Scenes as source code:
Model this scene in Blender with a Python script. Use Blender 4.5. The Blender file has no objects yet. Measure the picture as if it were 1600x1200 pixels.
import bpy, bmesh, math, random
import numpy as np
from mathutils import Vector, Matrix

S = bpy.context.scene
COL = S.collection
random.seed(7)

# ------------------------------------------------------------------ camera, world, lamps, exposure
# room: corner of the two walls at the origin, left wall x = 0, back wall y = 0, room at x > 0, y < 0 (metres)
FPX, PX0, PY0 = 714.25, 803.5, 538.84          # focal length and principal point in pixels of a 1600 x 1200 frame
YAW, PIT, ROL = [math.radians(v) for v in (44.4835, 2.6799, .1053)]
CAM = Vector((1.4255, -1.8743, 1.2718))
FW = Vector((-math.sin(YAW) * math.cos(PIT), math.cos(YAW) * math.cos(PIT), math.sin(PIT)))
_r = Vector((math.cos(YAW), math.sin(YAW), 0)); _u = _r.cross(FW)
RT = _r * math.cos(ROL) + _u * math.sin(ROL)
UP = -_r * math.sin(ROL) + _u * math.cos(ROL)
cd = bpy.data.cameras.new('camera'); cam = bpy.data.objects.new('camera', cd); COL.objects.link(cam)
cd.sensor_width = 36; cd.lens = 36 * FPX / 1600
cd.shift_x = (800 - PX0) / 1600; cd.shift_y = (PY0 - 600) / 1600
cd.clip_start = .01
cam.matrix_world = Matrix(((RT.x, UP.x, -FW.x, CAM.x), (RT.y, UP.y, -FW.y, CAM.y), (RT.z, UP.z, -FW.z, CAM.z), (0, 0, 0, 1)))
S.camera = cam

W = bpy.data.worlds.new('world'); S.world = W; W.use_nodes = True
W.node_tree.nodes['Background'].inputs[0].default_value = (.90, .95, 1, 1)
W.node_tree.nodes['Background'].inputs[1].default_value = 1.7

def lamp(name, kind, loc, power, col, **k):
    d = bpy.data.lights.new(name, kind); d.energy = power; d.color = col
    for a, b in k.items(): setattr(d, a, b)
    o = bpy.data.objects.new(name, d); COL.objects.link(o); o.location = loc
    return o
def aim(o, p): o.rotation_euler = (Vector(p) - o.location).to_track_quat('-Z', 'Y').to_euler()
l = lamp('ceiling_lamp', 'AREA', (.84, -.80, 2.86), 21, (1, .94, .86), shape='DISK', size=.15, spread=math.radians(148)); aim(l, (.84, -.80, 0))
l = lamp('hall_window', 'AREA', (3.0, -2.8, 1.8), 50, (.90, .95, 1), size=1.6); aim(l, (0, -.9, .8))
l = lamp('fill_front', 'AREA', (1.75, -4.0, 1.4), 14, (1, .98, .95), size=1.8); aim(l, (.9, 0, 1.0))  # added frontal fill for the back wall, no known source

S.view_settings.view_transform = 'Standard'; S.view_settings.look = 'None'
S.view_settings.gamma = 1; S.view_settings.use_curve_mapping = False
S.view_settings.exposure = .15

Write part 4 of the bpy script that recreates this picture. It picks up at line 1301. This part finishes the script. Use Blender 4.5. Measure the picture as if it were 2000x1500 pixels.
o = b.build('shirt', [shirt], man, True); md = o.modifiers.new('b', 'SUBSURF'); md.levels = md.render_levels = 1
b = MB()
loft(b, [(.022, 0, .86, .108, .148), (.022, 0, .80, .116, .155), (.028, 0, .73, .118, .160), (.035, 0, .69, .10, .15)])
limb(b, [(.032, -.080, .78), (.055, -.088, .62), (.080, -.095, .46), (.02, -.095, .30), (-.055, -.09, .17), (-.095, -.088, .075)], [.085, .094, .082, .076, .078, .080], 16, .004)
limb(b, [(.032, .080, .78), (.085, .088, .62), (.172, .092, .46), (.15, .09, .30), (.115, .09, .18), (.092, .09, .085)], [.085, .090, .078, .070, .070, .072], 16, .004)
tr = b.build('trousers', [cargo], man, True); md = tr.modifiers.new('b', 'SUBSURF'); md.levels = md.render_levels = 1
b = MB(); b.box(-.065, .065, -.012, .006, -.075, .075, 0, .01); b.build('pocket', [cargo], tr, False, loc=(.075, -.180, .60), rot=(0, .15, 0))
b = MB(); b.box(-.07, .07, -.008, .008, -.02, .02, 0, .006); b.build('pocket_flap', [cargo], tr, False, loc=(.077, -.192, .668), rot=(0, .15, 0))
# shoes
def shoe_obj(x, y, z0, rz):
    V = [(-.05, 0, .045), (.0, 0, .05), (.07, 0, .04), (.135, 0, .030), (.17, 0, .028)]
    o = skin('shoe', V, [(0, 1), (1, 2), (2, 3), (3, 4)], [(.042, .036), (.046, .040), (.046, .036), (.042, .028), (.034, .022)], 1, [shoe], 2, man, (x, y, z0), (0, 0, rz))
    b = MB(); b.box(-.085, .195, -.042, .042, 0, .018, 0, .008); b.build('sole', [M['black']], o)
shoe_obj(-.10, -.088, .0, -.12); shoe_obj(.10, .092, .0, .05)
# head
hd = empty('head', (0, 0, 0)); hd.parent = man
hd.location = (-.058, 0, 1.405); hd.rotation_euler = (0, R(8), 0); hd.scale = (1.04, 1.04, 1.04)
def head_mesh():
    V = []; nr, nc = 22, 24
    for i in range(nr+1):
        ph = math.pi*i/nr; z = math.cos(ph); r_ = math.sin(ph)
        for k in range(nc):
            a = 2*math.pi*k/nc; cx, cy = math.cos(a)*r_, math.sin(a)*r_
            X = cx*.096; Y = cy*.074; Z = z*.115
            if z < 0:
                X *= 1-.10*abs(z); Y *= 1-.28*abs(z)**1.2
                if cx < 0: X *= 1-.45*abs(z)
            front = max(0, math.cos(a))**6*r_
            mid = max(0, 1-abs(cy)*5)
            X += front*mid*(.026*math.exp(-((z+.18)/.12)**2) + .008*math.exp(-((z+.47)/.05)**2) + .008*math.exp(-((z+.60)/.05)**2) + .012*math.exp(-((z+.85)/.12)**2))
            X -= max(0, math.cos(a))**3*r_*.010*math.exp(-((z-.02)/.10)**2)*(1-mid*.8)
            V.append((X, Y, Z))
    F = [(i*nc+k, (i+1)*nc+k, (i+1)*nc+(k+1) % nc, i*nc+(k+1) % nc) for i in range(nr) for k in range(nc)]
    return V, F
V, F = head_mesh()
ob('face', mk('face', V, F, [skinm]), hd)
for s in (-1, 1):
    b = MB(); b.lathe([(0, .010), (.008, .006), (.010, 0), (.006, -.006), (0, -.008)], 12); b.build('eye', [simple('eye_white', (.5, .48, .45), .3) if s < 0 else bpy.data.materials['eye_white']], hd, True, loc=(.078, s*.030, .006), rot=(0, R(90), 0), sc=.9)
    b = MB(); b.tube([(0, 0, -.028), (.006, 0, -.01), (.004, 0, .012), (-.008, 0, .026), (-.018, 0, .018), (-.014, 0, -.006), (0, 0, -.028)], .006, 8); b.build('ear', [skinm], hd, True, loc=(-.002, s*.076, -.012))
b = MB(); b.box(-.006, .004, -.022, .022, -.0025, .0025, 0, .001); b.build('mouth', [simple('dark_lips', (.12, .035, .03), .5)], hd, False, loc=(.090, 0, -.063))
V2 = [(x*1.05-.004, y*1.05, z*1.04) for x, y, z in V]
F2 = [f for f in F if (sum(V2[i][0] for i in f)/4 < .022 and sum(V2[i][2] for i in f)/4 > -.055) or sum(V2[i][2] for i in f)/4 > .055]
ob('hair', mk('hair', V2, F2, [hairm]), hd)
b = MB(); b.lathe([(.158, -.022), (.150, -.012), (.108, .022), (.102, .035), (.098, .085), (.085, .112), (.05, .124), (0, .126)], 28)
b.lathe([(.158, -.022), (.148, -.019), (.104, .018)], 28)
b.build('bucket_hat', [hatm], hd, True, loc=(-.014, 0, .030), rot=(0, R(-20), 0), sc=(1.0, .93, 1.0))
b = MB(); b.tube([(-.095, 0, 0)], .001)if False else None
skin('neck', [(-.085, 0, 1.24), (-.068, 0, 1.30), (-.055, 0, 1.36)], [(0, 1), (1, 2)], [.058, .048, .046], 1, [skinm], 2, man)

Directions for this task> Write out the listing's lines exactly, from its first line through the line that contains "from mathutils import Vector, Matrix", and stop there.

Correct response>
Model this scene in Blender with a Python script. Use Blender 4.5. The Blender file has no objects yet. Measure the picture as if it were 1600x1200 pixels.
import bpy, bmesh, math, random
import numpy as np
from mathutils import Vector, Matrix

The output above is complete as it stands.